> DO THIS
Beginning with the very first line, please reproduce the entries exactly through the line containing "a = 2 * PI * k".
....
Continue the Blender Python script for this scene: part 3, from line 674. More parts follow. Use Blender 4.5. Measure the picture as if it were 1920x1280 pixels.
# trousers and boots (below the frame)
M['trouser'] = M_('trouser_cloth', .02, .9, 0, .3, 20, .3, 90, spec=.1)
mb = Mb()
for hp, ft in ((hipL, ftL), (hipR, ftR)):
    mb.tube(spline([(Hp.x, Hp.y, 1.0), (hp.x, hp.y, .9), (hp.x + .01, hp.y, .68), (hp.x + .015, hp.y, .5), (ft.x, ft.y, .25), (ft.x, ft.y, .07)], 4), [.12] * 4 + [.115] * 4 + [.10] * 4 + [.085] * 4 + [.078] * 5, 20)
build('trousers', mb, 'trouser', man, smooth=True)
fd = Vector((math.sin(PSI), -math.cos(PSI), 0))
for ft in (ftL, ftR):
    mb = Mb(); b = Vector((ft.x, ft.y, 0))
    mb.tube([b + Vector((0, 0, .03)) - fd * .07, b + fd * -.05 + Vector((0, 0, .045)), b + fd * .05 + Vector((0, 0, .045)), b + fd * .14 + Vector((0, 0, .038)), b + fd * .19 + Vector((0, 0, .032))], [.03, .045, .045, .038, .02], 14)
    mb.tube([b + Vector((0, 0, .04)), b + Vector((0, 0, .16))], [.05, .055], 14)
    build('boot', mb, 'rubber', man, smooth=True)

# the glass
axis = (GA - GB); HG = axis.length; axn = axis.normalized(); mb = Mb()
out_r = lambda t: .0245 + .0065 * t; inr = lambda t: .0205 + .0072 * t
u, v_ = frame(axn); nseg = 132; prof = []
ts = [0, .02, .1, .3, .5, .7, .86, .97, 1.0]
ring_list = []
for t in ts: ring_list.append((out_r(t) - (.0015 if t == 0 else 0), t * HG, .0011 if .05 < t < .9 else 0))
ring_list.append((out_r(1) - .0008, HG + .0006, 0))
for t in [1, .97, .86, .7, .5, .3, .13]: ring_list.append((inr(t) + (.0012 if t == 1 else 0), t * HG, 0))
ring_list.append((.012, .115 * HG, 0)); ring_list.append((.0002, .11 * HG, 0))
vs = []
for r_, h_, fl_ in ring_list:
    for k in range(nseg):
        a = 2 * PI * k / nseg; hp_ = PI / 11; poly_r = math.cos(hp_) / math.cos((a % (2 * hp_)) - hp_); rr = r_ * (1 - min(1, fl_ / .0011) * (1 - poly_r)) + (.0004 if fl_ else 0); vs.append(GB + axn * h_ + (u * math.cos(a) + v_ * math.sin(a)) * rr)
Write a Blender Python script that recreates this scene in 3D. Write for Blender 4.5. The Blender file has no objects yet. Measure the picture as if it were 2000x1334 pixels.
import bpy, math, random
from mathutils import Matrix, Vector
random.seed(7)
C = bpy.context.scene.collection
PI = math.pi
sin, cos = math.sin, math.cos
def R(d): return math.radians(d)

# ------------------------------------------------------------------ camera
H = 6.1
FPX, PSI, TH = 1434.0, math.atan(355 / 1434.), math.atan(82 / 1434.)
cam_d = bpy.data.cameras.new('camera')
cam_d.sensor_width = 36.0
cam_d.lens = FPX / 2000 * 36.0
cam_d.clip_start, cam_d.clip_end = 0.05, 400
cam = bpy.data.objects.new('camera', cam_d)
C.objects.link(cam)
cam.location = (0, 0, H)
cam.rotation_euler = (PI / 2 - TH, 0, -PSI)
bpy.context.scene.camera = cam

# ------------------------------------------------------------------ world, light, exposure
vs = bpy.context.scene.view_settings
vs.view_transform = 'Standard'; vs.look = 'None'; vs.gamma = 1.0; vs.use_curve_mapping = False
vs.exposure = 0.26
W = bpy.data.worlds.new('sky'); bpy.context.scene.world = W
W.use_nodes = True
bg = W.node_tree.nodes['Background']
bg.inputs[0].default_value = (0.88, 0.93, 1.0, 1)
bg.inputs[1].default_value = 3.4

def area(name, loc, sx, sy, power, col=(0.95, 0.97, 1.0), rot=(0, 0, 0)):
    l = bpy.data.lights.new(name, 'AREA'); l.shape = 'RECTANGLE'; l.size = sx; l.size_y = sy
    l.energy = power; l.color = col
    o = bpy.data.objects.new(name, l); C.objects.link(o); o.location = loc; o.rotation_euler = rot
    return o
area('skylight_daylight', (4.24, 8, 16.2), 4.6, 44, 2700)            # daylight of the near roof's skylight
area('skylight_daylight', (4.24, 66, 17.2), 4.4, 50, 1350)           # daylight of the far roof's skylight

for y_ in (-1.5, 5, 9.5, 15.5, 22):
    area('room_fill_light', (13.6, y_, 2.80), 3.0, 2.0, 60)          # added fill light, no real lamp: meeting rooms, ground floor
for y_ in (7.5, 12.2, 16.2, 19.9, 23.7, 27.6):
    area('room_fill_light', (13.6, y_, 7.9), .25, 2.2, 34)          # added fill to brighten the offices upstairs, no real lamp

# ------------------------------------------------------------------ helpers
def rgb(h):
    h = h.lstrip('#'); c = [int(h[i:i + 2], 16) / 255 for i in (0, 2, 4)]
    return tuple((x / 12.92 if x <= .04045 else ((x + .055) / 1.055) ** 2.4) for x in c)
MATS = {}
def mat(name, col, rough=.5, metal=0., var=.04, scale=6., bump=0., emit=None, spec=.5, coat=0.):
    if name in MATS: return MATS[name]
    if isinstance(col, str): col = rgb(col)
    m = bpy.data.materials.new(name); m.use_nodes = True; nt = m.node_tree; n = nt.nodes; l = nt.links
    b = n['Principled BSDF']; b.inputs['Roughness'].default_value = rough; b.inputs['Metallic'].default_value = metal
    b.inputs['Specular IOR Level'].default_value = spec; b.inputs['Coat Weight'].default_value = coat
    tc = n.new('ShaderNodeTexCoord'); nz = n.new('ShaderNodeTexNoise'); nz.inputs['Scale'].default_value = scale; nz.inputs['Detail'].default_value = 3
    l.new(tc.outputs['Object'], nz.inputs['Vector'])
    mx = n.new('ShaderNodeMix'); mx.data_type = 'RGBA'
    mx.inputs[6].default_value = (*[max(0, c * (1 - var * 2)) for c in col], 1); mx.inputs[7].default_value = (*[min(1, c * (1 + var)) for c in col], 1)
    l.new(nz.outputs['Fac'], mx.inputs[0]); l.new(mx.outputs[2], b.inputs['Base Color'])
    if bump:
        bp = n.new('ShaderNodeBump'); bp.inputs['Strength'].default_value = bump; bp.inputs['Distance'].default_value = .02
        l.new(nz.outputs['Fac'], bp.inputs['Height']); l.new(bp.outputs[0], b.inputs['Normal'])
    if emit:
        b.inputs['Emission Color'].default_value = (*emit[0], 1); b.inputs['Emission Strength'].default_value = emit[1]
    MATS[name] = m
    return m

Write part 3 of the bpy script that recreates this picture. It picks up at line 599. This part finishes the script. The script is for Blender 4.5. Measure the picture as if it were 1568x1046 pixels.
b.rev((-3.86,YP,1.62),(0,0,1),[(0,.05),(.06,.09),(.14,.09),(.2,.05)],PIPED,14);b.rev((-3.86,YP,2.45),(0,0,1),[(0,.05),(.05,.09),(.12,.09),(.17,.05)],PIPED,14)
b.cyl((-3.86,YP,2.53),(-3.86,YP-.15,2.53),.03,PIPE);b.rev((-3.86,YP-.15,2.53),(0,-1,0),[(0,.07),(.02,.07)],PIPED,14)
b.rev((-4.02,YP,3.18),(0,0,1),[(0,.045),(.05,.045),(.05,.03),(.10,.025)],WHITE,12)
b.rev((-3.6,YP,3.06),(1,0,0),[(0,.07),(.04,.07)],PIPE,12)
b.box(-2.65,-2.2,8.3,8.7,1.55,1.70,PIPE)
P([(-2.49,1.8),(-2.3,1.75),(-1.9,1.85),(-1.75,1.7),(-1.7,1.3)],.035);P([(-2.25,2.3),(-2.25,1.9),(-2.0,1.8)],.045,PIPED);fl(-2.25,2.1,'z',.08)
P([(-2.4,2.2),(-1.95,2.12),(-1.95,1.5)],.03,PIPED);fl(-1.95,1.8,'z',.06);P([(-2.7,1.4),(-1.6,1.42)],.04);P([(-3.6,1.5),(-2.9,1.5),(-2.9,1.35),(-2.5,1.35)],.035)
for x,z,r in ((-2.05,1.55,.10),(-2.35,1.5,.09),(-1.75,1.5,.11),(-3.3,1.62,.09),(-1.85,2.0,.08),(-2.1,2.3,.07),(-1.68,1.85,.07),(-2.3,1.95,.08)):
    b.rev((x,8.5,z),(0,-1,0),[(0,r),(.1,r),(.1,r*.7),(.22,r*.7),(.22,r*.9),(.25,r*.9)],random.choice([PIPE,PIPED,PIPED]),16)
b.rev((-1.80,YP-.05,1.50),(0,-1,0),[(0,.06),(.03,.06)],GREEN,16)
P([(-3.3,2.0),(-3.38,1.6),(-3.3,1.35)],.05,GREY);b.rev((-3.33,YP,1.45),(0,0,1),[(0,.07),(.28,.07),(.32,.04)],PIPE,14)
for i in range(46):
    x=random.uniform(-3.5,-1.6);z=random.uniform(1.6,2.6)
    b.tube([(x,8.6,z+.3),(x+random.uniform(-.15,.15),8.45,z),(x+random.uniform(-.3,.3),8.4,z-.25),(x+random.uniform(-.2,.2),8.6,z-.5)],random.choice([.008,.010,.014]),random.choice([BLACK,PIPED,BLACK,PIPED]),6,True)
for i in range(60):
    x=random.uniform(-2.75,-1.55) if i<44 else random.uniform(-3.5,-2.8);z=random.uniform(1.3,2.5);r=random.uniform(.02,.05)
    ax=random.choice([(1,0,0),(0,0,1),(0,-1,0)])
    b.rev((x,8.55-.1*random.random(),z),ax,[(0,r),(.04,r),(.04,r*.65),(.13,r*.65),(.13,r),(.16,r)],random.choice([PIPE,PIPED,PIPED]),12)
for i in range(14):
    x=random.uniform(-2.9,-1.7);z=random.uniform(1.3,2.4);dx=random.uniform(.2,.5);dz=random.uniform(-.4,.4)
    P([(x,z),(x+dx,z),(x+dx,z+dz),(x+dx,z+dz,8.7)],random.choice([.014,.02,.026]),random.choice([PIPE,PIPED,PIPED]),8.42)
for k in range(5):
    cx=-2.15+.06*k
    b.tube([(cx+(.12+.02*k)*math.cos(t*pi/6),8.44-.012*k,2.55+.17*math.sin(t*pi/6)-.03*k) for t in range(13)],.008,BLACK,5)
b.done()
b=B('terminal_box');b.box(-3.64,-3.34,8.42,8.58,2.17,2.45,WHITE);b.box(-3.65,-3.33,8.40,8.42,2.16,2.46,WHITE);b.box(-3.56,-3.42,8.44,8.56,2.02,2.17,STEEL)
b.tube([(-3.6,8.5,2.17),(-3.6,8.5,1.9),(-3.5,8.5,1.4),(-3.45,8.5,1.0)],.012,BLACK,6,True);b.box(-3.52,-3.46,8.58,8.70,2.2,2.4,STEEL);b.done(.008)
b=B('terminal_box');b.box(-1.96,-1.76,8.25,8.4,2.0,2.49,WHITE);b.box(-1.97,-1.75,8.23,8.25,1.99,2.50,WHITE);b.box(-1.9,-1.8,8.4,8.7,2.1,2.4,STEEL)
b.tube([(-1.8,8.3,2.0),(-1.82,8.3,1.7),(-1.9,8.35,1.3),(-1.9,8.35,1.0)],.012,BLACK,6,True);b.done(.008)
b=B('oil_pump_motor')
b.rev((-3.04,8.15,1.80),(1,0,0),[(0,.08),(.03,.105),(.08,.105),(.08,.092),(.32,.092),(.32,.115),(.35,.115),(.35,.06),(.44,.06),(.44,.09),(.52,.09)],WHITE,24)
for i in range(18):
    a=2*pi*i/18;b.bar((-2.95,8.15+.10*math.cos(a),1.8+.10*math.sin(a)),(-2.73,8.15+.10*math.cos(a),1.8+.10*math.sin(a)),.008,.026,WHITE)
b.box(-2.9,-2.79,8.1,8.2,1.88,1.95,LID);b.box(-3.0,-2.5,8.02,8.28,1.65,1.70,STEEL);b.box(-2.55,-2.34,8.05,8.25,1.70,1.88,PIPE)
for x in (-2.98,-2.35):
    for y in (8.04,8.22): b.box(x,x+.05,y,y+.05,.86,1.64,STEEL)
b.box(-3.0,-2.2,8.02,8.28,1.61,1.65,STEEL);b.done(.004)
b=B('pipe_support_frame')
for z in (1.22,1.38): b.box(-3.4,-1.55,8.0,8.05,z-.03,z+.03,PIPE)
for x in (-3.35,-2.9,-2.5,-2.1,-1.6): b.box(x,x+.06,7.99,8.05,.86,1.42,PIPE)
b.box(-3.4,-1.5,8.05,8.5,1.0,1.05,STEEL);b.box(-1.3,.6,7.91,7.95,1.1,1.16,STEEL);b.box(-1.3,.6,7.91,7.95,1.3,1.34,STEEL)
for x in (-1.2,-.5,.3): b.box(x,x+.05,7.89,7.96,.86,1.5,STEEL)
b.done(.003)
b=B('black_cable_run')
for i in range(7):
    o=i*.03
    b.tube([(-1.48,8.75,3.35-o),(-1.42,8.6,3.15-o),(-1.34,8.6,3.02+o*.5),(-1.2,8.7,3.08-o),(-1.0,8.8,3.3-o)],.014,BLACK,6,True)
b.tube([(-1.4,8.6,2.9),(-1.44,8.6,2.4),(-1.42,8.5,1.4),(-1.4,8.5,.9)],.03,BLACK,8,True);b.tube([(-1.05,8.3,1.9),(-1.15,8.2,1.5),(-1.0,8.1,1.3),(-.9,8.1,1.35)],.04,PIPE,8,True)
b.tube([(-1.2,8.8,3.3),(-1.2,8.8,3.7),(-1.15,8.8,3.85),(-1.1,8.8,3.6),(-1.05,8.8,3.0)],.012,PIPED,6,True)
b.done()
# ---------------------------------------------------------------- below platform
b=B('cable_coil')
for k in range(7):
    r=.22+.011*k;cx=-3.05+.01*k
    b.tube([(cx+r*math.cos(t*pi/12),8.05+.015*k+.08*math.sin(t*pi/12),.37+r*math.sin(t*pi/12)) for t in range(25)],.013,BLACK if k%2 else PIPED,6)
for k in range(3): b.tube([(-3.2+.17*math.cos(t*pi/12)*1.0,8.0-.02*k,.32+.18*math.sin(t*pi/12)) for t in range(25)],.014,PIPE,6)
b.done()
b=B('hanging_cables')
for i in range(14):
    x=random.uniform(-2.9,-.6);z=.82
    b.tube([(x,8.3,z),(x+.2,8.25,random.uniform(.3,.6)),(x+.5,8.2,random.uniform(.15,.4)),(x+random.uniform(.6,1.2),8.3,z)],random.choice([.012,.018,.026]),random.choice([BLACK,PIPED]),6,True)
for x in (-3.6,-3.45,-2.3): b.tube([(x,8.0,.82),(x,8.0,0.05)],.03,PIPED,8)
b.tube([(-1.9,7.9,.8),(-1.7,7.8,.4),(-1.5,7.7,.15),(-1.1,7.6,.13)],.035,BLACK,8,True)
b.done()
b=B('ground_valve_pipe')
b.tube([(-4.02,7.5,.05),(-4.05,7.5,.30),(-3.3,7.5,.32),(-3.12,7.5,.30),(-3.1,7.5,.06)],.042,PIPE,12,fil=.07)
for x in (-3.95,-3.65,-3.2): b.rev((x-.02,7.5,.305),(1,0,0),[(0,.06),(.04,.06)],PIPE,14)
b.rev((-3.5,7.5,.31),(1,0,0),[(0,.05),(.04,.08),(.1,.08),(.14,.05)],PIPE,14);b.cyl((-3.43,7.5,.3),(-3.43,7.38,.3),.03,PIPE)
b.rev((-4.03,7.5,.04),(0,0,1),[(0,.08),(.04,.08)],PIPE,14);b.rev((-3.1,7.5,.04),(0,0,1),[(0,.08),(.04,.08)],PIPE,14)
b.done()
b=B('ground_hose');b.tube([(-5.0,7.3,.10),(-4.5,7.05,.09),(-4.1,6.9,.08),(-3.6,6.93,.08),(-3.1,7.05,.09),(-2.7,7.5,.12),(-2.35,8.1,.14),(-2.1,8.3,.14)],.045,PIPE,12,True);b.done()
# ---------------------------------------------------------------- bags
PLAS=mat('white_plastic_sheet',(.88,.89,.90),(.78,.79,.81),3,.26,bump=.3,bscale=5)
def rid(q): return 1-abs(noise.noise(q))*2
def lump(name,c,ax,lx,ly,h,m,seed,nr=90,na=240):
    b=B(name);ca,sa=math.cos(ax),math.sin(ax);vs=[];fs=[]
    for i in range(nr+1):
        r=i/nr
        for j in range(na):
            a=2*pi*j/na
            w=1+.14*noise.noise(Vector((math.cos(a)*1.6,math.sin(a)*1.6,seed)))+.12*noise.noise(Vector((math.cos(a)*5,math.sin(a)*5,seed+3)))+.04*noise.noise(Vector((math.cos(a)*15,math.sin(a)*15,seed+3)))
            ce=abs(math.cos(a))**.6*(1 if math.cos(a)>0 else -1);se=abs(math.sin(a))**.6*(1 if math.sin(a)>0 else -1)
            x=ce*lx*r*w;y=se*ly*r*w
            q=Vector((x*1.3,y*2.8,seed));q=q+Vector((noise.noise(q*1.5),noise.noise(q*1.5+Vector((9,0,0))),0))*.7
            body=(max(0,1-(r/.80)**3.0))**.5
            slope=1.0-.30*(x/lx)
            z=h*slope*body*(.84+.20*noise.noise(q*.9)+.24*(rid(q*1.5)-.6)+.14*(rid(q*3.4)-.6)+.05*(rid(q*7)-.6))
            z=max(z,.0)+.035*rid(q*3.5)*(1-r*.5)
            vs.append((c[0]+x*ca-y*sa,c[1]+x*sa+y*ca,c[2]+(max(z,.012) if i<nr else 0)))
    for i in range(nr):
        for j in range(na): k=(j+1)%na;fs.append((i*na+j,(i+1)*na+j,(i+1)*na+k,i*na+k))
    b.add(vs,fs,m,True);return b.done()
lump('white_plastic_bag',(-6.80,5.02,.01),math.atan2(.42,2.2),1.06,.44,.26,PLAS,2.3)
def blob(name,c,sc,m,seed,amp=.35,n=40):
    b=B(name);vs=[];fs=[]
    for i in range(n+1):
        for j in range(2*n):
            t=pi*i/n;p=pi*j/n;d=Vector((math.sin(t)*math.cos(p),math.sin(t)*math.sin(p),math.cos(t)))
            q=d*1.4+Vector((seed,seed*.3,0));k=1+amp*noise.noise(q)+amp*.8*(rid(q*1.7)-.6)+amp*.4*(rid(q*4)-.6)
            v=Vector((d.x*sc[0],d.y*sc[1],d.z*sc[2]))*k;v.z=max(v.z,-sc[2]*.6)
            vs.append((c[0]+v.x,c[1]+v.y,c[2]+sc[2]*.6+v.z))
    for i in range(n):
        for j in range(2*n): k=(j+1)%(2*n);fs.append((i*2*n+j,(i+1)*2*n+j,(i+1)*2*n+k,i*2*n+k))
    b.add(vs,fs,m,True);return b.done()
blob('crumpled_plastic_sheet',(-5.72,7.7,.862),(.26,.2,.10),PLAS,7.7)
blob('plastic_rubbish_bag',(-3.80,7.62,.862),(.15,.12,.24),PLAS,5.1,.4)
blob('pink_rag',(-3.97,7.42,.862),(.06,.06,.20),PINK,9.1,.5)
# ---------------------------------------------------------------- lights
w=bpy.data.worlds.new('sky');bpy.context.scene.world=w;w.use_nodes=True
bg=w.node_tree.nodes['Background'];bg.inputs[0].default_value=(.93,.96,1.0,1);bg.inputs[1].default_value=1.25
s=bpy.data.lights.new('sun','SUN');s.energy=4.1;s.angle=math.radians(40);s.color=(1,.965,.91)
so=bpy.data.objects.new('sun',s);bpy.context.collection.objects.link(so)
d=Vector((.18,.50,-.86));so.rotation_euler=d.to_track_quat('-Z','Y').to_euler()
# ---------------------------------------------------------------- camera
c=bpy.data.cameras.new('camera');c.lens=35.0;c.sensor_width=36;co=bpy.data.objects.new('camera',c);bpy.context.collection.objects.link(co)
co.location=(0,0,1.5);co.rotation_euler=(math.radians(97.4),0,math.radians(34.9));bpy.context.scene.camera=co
....
> RESPONSE TO THIS TASK
Continue the Blender Python script for this scene: part 3, from line 674. More parts follow. Use Blender 4.5. Measure the picture as if it were 1920x1280 pixels.
# trousers and boots (below the frame)
M['trouser'] = M_('trouser_cloth', .02, .9, 0, .3, 20, .3, 90, spec=.1)
mb = Mb()
for hp, ft in ((hipL, ftL), (hipR, ftR)):
    mb.tube(spline([(Hp.x, Hp.y, 1.0), (hp.x, hp.y, .9), (hp.x + .01, hp.y, .68), (hp.x + .015, hp.y, .5), (ft.x, ft.y, .25), (ft.x, ft.y, .07)], 4), [.12] * 4 + [.115] * 4 + [.10] * 4 + [.085] * 4 + [.078] * 5, 20)
build('trousers', mb, 'trouser', man, smooth=True)
fd = Vector((math.sin(PSI), -math.cos(PSI), 0))
for ft in (ftL, ftR):
    mb = Mb(); b = Vector((ft.x, ft.y, 0))
    mb.tube([b + Vector((0, 0, .03)) - fd * .07, b + fd * -.05 + Vector((0, 0, .045)), b + fd * .05 + Vector((0, 0, .045)), b + fd * .14 + Vector((0, 0, .038)), b + fd * .19 + Vector((0, 0, .032))], [.03, .045, .045, .038, .02], 14)
    mb.tube([b + Vector((0, 0, .04)), b + Vector((0, 0, .16))], [.05, .055], 14)
    build('boot', mb, 'rubber', man, smooth=True)

# the glass
axis = (GA - GB); HG = axis.length; axn = axis.normalized(); mb = Mb()
out_r = lambda t: .0245 + .0065 * t; inr = lambda t: .0205 + .0072 * t
u, v_ = frame(axn); nseg = 132; prof = []
ts = [0, .02, .1, .3, .5, .7, .86, .97, 1.0]
ring_list = []
for t in ts: ring_list.append((out_r(t) - (.0015 if t == 0 else 0), t * HG, .0011 if .05 < t < .9 else 0))
ring_list.append((out_r(1) - .0008, HG + .0006, 0))
for t in [1, .97, .86, .7, .5, .3, .13]: ring_list.append((inr(t) + (.0012 if t == 1 else 0), t * HG, 0))
ring_list.append((.012, .115 * HG, 0)); ring_list.append((.0002, .11 * HG, 0))
vs = []
for r_, h_, fl_ in ring_list:
    for k in range(nseg):
        a = 2 * PI * k / nseg; hp_ = PI / 11; poly_r = math.cos(hp_) / math.cos((a % (2 * hp_)) - hp_); rr = r_ * (1 - min(1, fl_ / .0011) * (1 - poly_r)) + (.0004 if fl_ else 0); vs.append(GB + axn * h_ + (u * math.cos(a) + v_ * math.sin(a)) * rr)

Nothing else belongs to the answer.